For instance, my favorite application is Microsoft Visual Studio 2005. Look, I’m not the greatest coder in the world—I’ll admit it. But VS 2005 gets even someone like me moving quickly. The IDE environment helps me get everything done quickly – I get squigglies when I mess up, I get F1 help on pretty much any code snippet I highlight. And finally (finally!!!) I get help lining up my curly braces. The productivity contained within that application is amazing—it is to development what Word was to document processing. My productivity increases hundredfold (literally…). Pure coders will scoff at me, and that’s fine. There are a ton of engineers in this world who are highly productive with a bare bones coding environment – more power to them! But when it comes to getting the masses to get their work done, nothing can compete with VS.

Now, you can take issue with my passion for Visual Studio. But hopefully it’s a great example for passion for technology. The problem? It takes a long time to code up applications. The solution? Visual Studio, .NET frameworks, and all the other productivity tools that come with the application. There’s a clear problem and a clear solution.

What if someone offered me a blank check and told me to build any product I wanted to? It’d be a dream! The biggest opportunity (which is a key word for problem) I see for technology is small business. Enterprises have a ton of great software out there, but small business owners suffer terribly. Most solutions for their business are garage-built one-off applications which have been distributed widely. Applications are characterized as procedural spaghetti code built on proprietary technologies with little or no ability to adapt to modern technologies such as Internet technologies or handheld devices. The company that comes up with a method to apply common code and technologies to various small-biz verticals will have really solved a major problem. (BTW: if you want to talk further about this opportunity, contact me via e-mail and let’s chat – I have some answers…).

Hopefully I’m making my point clear. A candidate who goes on and on about the latest extreme programming examples or who talks about the purest object-oriented code might be a brilliant developer, but can they actually contribute in the real world? There’s no telling. But a candidate who can see how technology can be applied to day-to-day business problems is someone I want on my team.

I’ll give you a couple real world examples. I don’t remember the problem I presented him with, but I hired a tester in India for an engineering team I ran.
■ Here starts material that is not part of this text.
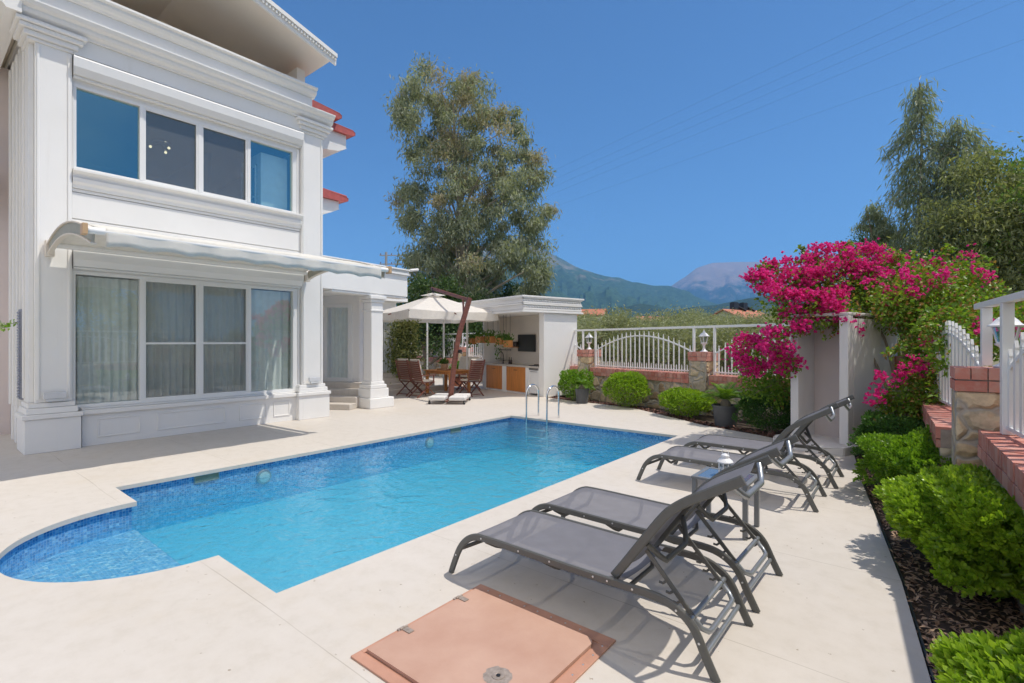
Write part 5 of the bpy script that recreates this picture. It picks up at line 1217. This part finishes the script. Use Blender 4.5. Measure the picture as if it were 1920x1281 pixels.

This guy is a super-geek! I once asked him if he had any hobbies, things he does outside of work… His answer was “Yeah, I like to read up on coding on the Internet.” To be frank, I think he can code circles around most of the developers on our team, and I’m sure glad he chose test because he single-handedly took us from 15% to 90% automation on our test cases in a matter of weeks. He has a code answer for every problem we faced in testing. He’s passionate about applying his coding skills.

Another example is my SDET lead on Education Products. She is a brainiac—one of those people you’re afraid of because she’s so smart. I could hit her up with a problem we faced with testing and she’d literally build a solution in a matter of hours. It doesn’t hurt that her code looks like poetry in C#, either. She is methodical and organized in her coding and produced consistent, reliable solutions.
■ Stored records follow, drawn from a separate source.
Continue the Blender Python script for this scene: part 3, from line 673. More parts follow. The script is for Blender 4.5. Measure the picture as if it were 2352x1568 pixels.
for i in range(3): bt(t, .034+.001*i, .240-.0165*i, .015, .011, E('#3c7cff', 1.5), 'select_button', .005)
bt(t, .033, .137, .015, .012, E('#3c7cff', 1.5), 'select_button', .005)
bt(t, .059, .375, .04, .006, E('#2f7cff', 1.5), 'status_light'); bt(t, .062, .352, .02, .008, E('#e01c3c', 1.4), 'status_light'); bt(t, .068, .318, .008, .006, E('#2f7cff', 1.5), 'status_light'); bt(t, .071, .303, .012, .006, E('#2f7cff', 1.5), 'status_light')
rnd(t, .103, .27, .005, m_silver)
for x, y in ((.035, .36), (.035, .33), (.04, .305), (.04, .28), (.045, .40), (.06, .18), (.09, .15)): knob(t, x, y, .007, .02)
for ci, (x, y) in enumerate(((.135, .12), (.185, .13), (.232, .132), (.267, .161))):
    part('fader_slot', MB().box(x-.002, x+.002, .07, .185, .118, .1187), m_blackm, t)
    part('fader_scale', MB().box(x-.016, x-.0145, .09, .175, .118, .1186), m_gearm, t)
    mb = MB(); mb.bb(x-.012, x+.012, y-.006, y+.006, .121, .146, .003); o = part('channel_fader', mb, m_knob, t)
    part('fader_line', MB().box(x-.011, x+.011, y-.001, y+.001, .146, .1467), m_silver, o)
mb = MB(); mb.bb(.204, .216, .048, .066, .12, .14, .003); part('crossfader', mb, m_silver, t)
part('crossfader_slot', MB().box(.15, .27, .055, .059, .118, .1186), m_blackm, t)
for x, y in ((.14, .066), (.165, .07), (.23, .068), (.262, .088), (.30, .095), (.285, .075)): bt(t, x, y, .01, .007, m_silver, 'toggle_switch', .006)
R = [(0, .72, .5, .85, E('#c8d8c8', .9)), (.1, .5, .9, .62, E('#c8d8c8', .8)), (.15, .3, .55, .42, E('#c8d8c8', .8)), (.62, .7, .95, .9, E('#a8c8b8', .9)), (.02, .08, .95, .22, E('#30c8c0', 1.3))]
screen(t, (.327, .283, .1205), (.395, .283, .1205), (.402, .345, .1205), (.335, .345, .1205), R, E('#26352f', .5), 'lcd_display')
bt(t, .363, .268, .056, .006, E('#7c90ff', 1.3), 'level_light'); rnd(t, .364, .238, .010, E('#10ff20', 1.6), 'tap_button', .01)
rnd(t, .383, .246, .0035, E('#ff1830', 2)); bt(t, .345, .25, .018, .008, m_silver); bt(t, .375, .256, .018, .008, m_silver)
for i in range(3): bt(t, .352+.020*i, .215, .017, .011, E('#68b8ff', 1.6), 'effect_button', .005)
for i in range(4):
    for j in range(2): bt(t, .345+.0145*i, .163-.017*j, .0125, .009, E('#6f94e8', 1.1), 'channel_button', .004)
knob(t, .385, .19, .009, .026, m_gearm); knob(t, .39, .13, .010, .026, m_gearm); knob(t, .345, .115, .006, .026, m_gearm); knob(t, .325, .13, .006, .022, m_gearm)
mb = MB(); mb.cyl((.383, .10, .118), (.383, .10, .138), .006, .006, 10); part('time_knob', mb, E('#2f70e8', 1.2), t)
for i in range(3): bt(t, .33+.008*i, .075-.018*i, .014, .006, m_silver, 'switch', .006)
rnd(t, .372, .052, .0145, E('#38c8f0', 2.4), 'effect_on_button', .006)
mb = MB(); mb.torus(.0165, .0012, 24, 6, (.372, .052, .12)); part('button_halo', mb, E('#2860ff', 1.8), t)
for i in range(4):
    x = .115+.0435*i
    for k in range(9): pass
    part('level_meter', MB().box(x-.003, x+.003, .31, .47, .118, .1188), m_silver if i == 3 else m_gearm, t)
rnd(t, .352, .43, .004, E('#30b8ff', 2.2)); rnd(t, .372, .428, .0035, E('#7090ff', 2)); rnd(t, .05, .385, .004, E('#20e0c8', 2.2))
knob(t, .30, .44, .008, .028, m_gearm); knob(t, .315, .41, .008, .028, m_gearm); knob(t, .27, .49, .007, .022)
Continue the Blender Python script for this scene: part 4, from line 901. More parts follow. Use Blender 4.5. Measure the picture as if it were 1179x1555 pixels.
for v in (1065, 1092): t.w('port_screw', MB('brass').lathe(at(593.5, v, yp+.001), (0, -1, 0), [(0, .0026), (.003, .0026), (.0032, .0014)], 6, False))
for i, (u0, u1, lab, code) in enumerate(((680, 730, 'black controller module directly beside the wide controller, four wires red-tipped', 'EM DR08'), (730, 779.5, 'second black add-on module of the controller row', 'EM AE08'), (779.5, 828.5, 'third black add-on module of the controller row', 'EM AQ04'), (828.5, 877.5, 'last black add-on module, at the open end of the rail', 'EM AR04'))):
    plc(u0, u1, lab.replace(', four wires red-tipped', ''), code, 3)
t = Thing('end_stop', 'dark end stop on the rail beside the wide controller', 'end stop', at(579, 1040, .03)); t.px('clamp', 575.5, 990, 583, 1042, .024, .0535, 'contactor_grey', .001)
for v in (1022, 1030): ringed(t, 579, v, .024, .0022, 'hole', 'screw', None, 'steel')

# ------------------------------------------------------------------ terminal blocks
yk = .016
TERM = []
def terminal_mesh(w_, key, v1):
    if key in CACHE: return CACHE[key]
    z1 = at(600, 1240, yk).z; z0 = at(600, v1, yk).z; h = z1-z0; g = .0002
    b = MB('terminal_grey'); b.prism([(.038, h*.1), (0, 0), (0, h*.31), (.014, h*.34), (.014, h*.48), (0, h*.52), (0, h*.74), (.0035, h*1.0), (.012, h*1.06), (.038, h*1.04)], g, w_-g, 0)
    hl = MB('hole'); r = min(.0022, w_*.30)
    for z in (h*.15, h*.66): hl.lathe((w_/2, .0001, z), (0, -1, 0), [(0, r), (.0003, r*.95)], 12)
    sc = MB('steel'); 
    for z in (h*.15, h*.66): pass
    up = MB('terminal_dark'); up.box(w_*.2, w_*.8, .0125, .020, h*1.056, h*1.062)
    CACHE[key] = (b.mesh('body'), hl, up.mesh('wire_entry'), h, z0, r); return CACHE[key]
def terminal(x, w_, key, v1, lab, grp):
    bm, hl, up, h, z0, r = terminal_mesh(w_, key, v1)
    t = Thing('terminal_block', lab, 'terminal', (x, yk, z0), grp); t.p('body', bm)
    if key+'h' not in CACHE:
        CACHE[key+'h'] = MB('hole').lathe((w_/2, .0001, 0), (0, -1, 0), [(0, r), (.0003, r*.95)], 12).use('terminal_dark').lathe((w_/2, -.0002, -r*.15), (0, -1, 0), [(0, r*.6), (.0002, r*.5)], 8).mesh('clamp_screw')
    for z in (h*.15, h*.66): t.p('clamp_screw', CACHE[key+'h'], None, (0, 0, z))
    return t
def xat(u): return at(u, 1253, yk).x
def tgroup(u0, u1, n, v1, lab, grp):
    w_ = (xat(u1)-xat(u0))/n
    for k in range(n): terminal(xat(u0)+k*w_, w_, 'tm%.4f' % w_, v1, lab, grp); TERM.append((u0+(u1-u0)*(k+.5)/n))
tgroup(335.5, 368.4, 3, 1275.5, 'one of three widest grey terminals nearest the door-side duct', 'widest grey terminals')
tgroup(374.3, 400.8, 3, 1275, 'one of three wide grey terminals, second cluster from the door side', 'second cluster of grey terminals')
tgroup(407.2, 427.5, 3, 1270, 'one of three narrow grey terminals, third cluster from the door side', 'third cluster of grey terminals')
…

So the best candidates out there combine hard skills with a real-world application. Finding candidates like this to join your team makes a world of difference because they’re using their skills to solve problems – whether you’re out to make money in product software or cut costs and increased efficiency in a business, you’ll only benefit from applied technology—and hiring people with a vision for applying technology to solve real problems.